National Treasury Employees Union President Colleen M. Kelley and American Federation of Government Employees President John Gage told the opening session of an "Excellence in Government" conference that while the GS system can be improved, it is far better than the Pentagon's National Security Personnel System. The Pentagon system was the model for the kind of pay-for-performance operation the Bush administration wanted to spread throughout the government.
"The GS system, it is a system that is not perfect," Kelley told the meeting, which was sponsored by the Government Executive Media Group. Then she added: "It is a system that is fair. It is understandable. . . . It is transparent," all qualities the NSPS stands accused of lacking.
Critics of the NSPS are not limited to union leaders. A committee of the Defense Business Board, a group of private sector executives advising the Defense secretary, issued an interim report last week that called for a "reconstruction of the NSPS." The report called it "complex," "confusing," "lacks transparency" and has "limited promotion opportunities."

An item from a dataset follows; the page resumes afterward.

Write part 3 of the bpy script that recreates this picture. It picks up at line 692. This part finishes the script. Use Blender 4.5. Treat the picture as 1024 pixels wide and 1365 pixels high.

Gage told the government workers at the conference in the Ronald Reagan Building that the General Schedule "is basically a good system," but that a new performance management program could be incorporated into an updated pay classification arrangement.
A new performance management system is key to the reform of the compensation and evaluation plan for federal employees that the Obama administration wants to develop. Pay-for-performance programs emphasize job execution, while the GS system has gained a reputation for rewarding workers for longevity.
In fact, the GS also can reward performance, but that mechanism has been stunted, like crops that get too little rain. Both union leaders later cited ways to recognize superior employees in the GS system, through a variety of means they consider more fair and open than the NSPS model.
"The GS system provides plenty of ways to reward superior performance," Kelley said. "Under the GS, there is a framework for establishing performance levels, identifying those who meet those levels, and rewarding them. Rewards can come in the form of Quality Step Increases, under which employees with overall outstanding ratings receive a step increase in their grade without completing the waiting period."
Gage cited the bonus and time-off awards available as incentives to GS employees.
"You can be very creative in the GS system," Gage said.
John Berry, director of the Office of Personnel Management, addressed the conference's closing session, but stayed away from advancing specific policy prescriptions. He would not comment on the report to the Defense Board because it is not a final document.